Tuesday, November 30, 2010

Tax "cuts" for the rich?

An interesting situation has developed in Congress. The tax rates initiated during the Bush administration are due to expire on December 31 unless Congress votes to extend them. Republicans currently want the rates for everyone to remain the same, while Democrats want the rates for "the rich" to go up, and everyone else’s to stay where they are. Democrats argue that with the federal government's financial precariousness, we can’t “afford” not to squeeze more out of the rich.


Notice how I have carefully avoided the term “tax cut.” That phrase implies something that just ain’t so. A tax rate cut (a decrease in the percentage of your income that is taxed) differs from a tax cut (a decrease in how much you pay in taxes.) Thomas Sowell has a recent column in which he explains more elegantly than I can the importance of the difference:


“These are not new arguments on either side. They go back more than 80 years.

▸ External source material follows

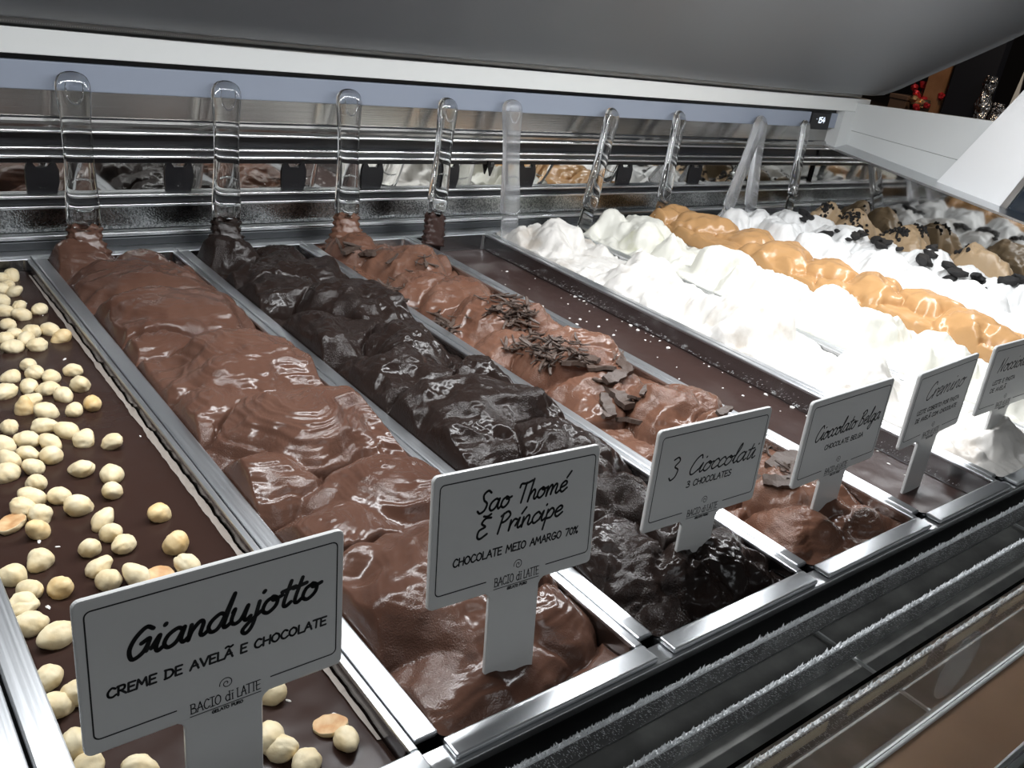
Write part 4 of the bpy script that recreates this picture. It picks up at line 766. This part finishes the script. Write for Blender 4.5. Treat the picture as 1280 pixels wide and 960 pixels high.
# ------------------------------------------------------------------ air grille in front of the pans
gr = empty('air_grille', (0.6, -0.066, -0.045), 'dark air grille with frost-rimmed slats in front of the pans', 'grille')
rel = Vector((0.6, -0.066, -0.045))
o = box('haze_tray', XL, 1.598, -.1110, -.0205, -.050, -.0455, mat('haze_grey', (0.22, 0.22, 0.21), 0.6, mott=((0.38, 0.38, 0.36), 30, 0.4, 0.7)), gr); o.location = -rel  # tray added, its pale grey standing in for haze between the slats
for i, (y, z1, z0) in enumerate(((-0.0285, -0.0120, -0.0300), (-0.0540, -0.0180, -0.0350), (-0.0840, -0.0190, -0.0400))):
    o = prism_x('slat', [(y - .0008, z1), (y + .0008, z1), (y + .0008, z0 + .001), (y + .0028, z0 - .001), (y + .0012, z0 - .003), (y - .0008, z0)], XL, 1.598, M['slat'], gr); o.location = -rel
    o = box('slat_edge', XL, 1.598, y - .0012, y - .0002, z0 - .0010, z0 + .0004, M['pale_steel'], gr); o.location = -rel
    pts = []
    for q in range(5200 if i < 2 else 2600):
        x = frng.uniform(-.05, .75) if q % 4 else frng.uniform(.75, 1.5)
        s = frng.uniform(.0010, .0026) if q % 9 else frng.uniform(.0022, .0036)
        pts.append((x, y + frng.uniform(-.0010, .0010), z1 - .0002, s, frng.uniform(-.5, .5), frng.uniform(-.4, .4), 1.0))
    for q in range(5200):
        x = frng.uniform(-.05, .95); z = z1 - abs(frng.normal(0, .011))
        if z > z0: pts.append((x, y - .0009, z, frng.uniform(.0005, .0012), 0, -1.0, .2))
    frost_mesh(pts, 'frost', gr, rel)
    o = box('frosted_edge', XL, 1.598, y - .0011, y + .0011, z1 - .0012, z1 + .0004, M['frost'], gr); o.location = -rel
for x in (-.16, .155, .462, .77, 1.08, 1.39):
    o = box('cross_bar', x - .0009, x + .0009, -.1110, -.0182, -.0425, -.0405, M['white'], gr); o.location = -rel
for x0, x1 in ((.300, .372), (.395, .486), (.512, .575), (.588, .65), (.70, .76), (.10, .19)):
    o = box('cream_strip', x0, x1, -.0856, -.0842, -.0305, -.0225, M['cream'], gr, bev=.0004); o.location = -rel  # cream-coloured strips along the outermost slat
    o['label'] = 'short cream-coloured strip on the slat'

# ------------------------------------------------------------------ low glass upstand on the sill
gp = empty('glass_upstand', (0.6, -0.118, -0.020), 'low clear glass upstand along the white sill edge', 'glass pane')
o = box('pane', XL, 1.598, -.1190, -.1170, -.0195, .058, M['glass'], gp); o.location = -Vector(gp.location)
bm = bmesh.new(); bmesh.ops.create_cone(bm, cap_ends=True, segments=48, radius1=.0225, radius2=.0225, depth=.0003)
o = bmobj('round_sticker', bm, M['sticker'], gp); o.rotation_euler = (math.pi / 2, 0, 0); o.location = Vector((.432, -.1193, .018)) - Vector(gp.location); o['label'] = 'round translucent sticker'

# ------------------------------------------------------------------ things on the bar beyond the case
bar = empty('back_bar', (2.6, 1.0, -1.0), 'dark brown bar counter beyond the end of the case', 'counter')
o = box('cabinet', 1.95, 3.4, .72, 1.5, -1.0, .145, M['wall_dark'], bar, bev=.003); o.location = -Vector(bar.location)
o = box('worktop', 1.93, 3.42, .70, 1.52, .145, .168, mat('dark_bar_top', (.035, .022, .016), .3), bar, bev=.004); o.location = -Vector(bar.location)
post = structure('pillar', 2.395, 2.425, 1.00, 1.045, .168, 1.6, M['oak'])
scr = structure('partition_wall', 2.40, 2.43, .875, .985, .168, 1.6, M['navy'])
gb = empty('gift_box', (2.40, 1.095, .168), 'plain brown card box on the bar beside the red bouquet', 'box')
o = box('box_body', -.035, .035, -.025, .025, 0, .034, M['kraft'], gb, bev=.0015); o = box('lid', -.037, .037, -.027, .027, .0345, .046, M['kraft'], gb, bev=.0015)
bq = empty('foil_bouquet', (2.40, 1.04, .168), 'bunch of shiny red and gold foil flowers on the dark bar', 'bouquet')
bm = bmesh.new(); loft(bm, [[(r * math.cos(a), r * math.sin(a), z) for a in np.linspace(0, 2 * math.pi, 16, endpoint=False)] for r, z in ((.018, 0), (.024, .01), (.026, .03), (.022, .045))], True, True); bmobj('pot', bm, M['dark_green'], bq, smooth=True)
fr = np.random.RandomState(3)
for i in range(22):
    px, py, pz = fr.uniform(-.045, .045), fr.uniform(-.05, .05), fr.uniform(.02, .105)
    bm = bmesh.new()
    bmesh.ops.create_icosphere(bm, subdivisions=2, radius=fr.uniform(.008, .013))
    for v in bm.verts: v.co = v.co * (1 + .28 * math.sin(v.co.x * 900 + i) * math.cos(v.co.z * 800 + v.co.y * 500)) + Vector((px, py, pz))
    prism_poly(bm, [(px - .001, py, pz), (px + .001, py, pz), (px * .3 + .001, py * .3, .02), (px * .3 - .001, py * .3, .02)], (0, .001, 0))
    bmobj('blossom', bm, M['red'] if i % 4 else M['gold'], bq)
for j, (x, y, h, lab) in enumerate(((2.37, .868, .13, 'taller silver foil bag with crinkled sides on the bar'), (2.40, .842, .07, 'small crumpled silver foil bag on the bar'))):
    b_ = empty('foil_bag', (x, y, .168), lab, 'bag'); bm = bmesh.new(); loops = []
    for i in range(14):
        t = i / 13; r = .016 * (1 - .25 * t) * (1 + .12 * math.sin(i * 1.3 + j)); loops.append([(r * math.cos(a) * (1 + .18 * math.sin(a * 5 + i * .8)), r * 1.2 * math.sin(a) * (1 + .15 * math.sin(a * 4 - i)), t * h) for a in np.linspace(0, 2 * math.pi, 20, endpoint=False)])
    loft(bm, loops, True, True); bmobj('pouch', bm, M['jar'], b_, smooth=True)
    o = box('tie', -.014, .014, -.014, .014, h * .86, h * .89, M['black'], b_)
nc = empty('folded_card', (2.40, .812, .168), 'white card folded to a tall point on the bar', 'card')
bm = bmesh.new(); prism_poly(bm, [(0, -.016, 0), (0, .012, 0), (0, -.002, .165)], (.002, 0, 0)); bmobj('front_leaf', bm, M['white'], nc)
bm = bmesh.new(); prism_poly(bm, [(.004, -.016, 0), (.034, .006, 0), (.006, -.002, .16)], (.002, .001, 0)); bmobj('rear_leaf', bm, M['white'], nc)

Over that long span of time, there have been many sharp cuts in tax rates under Presidents Calvin Coolidge, John F. Kennedy, Ronald Reagan and George W. Bush. So we don't need to argue in a vacuum. There is a track record.


“What does that record say? It says, loud and clear, that cuts in tax rates do not mean cuts in tax revenues. In all four of these administrations, of both parties, so-called "tax cuts for the rich" led to increased tax revenues-- with people earning high incomes paying not only a larger sum total of tax revenues, but even a higher proportion of all tax revenues.


“Most important of all, these tax rate reductions spurred economic activity, which we definitely need today.”


[Edit: Re-reading this later, I realized I missed my own point. The whole debate about so-called "tax cuts" is ridiculous, the opposite of what's happening, because no one's taxes are to be cut. The discussion is over whose taxes to raise!  Any claims Obama (who incredibly is arguing for keeping the current rates) makes about the economic stimulus from tax "cuts," are deceptive, because there will be none.  Rather, there will be economic damage if the taxes are raised. It's like Orwell's 1984 listening to the Democrats talk newspeak.  Tax raises are now called tax cuts.]


It would be nice if that historical track record were part of the discussion, and that the general populace knew the facts.